▶ **What is required**:
Copy out all the lines exactly. Omit pictures.
==== Data excerpt
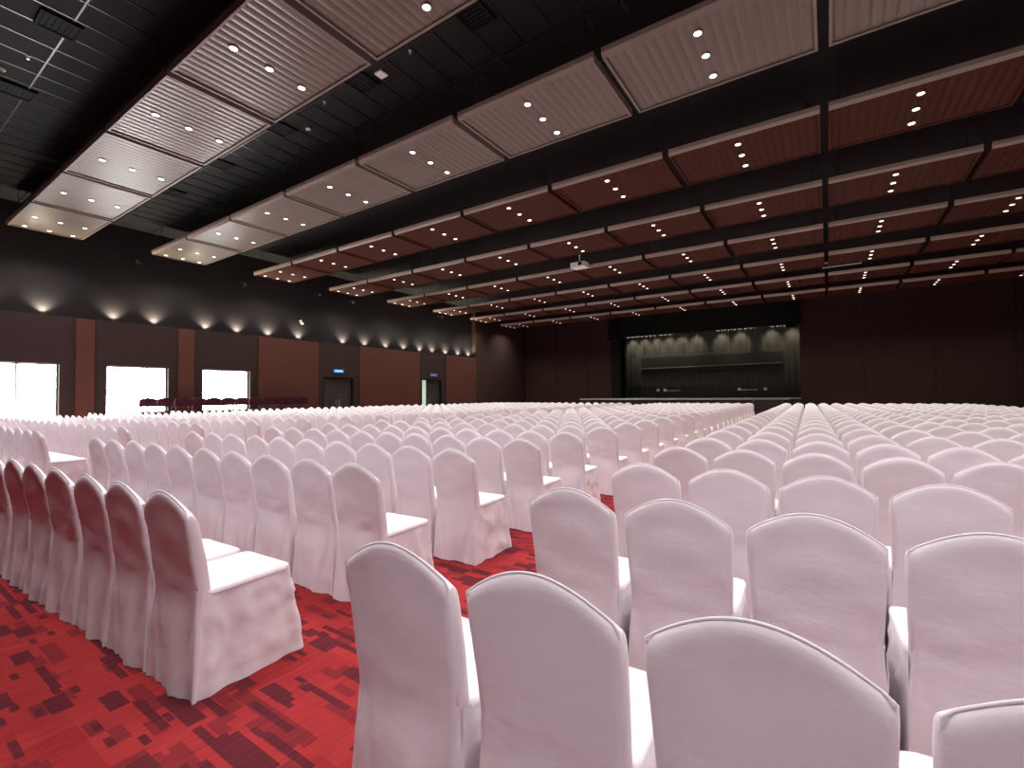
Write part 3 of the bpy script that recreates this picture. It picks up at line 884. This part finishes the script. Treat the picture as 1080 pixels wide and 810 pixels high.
# the hundreds of chairs further off: one object, still full solid chairs
def low_chair():
    prof = [(0, 0), (.25, 0), (.46, 0), (.62, 0), (.78, 0), (.857, 0)]
    V, Fc = [], []
    ns = 8
    loops = []
    for t in (0, .3, .52, .72, .88, .97, 1):
        lp = []
        for side in (0, 1):
            for i in range(ns+1):
                s = (-1+2*i/ns)*(1 if side == 0 else -1)
                z = t*SH+t**5*(zt_of(s)-SH); hw = lerp(HALF, z); th = lerp(THICK, z)*(1 if t < .97 else (.8 if t < 1 else .15))
                yr = lerp(REAR, z)+lerp(THICK, z)/2
                lp.append((s*hw, yr+(th/2)*(-1 if side == 0 else 1), z+.004))
        loops.append(lp)
    n = len(loops[0])
    for lp in loops: V += lp
    for j in range(len(loops)-1):
        for k in range(n): Fc.append((j*n+k, j*n+(k+1) % n, (j+1)*n+(k+1) % n, (j+1)*n+k))
    b = (len(loops)-1)*n
    for i in range(ns): Fc.append((b+i, b+i+1, b+2*ns-i, b+2*ns+1-i))
    o0 = len(V)
    for q in (0, .5, 1):
        z = .485*(1-q)+.004
        for p, nrm in skirt_path(q, 16): V.append((p[0], p[1], z))
    for j in range(2):
        for i in range(16): Fc.append((o0+j*17+i, o0+j*17+i+1, o0+(j+1)*17+i+1, o0+(j+1)*17+i))
    Fc.append(tuple(o0+i for i in range(17)))
    return V, Fc
LV, LF = low_chair()
def crowd(name, places, label):
    allv, allf = [], []
    for x, y, rz in places:
        c, s = math.cos(rz), math.sin(rz); b = len(allv)
        allv += [(x+p[0]*c-p[1]*s, y+p[0]*s+p[1]*c, p[2]) for p in LV]
        allf += [tuple(b+i for i in f) for f in LF]
    me = bpy.data.meshes.new(name); me.from_pydata(allv, [], allf); me.update()
    me.materials.append(M['fabric'])
    bmf = bmesh.new(); bmf.from_mesh(me); bmesh.ops.recalc_face_normals(bmf, faces=bmf.faces); bmf.to_mesh(me); bmf.free()
    for p in me.polygons: p.use_smooth = len(p.vertices) == 4
    tag(link(name, me), label, 'chairs', None, 'stuff')
crowd('far_covered_chairs', far, 'rows of white covered chairs further back toward the stage and left wall')
crowd('rear_covered_chairs', behind, 'rows of white covered chairs behind the camera, right of the aisle')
========
▶ **Correct result**:
Write part 3 of the bpy script that recreates this picture. It picks up at line 884. This part finishes the script. Treat the picture as 1080 pixels wide and 810 pixels high.
# the hundreds of chairs further off: one object, still full solid chairs
def low_chair():
    prof = [(0, 0), (.25, 0), (.46, 0), (.62, 0), (.78, 0), (.857, 0)]
    V, Fc = [], []
    ns = 8
    loops = []
    for t in (0, .3, .52, .72, .88, .97, 1):
        lp = []
        for side in (0, 1):
            for i in range(ns+1):
                s = (-1+2*i/ns)*(1 if side == 0 else -1)
                z = t*SH+t**5*(zt_of(s)-SH); hw = lerp(HALF, z); th = lerp(THICK, z)*(1 if t < .97 else (.8 if t < 1 else .15))
                yr = lerp(REAR, z)+lerp(THICK, z)/2
                lp.append((s*hw, yr+(th/2)*(-1 if side == 0 else 1), z+.004))
        loops.append(lp)
    n = len(loops[0])
    for lp in loops: V += lp
    for j in range(len(loops)-1):
        for k in range(n): Fc.append((j*n+k, j*n+(k+1) % n, (j+1)*n+(k+1) % n, (j+1)*n+k))
    b = (len(loops)-1)*n
    for i in range(ns): Fc.append((b+i, b+i+1, b+2*ns-i, b+2*ns+1-i))
    o0 = len(V)
    for q in (0, .5, 1):
        z = .485*(1-q)+.004
        for p, nrm in skirt_path(q, 16): V.append((p[0], p[1], z))
    for j in range(2):
        for i in range(16): Fc.append((o0+j*17+i, o0+j*17+i+1, o0+(j+1)*17+i+1, o0+(j+1)*17+i))
    Fc.append(tuple(o0+i for i in range(17)))
    return V, Fc
LV, LF = low_chair()
def crowd(name, places, label):
    allv, allf = [], []
    for x, y, rz in places:
        c, s = math.cos(rz), math.sin(rz); b = len(allv)
        allv += [(x+p[0]*c-p[1]*s, y+p[0]*s+p[1]*c, p[2]) for p in LV]
        allf += [tuple(b+i for i in f) for f in LF]
    me = bpy.data.meshes.new(name); me.from_pydata(allv, [], allf); me.update()
    me.materials.append(M['fabric'])
    bmf = bmesh.new(); bmf.from_mesh(me); bmesh.ops.recalc_face_normals(bmf, faces=bmf.faces); bmf.to_mesh(me); bmf.free()
    for p in me.polygons: p.use_smooth = len(p.vertices) == 4
    tag(link(name, me), label, 'chairs', None, 'stuff')
crowd('far_covered_chairs', far, 'rows of white covered chairs further back toward the stage and left wall')
crowd('rear_covered_chairs', behind, 'rows of white covered chairs behind the camera, right of the aisle')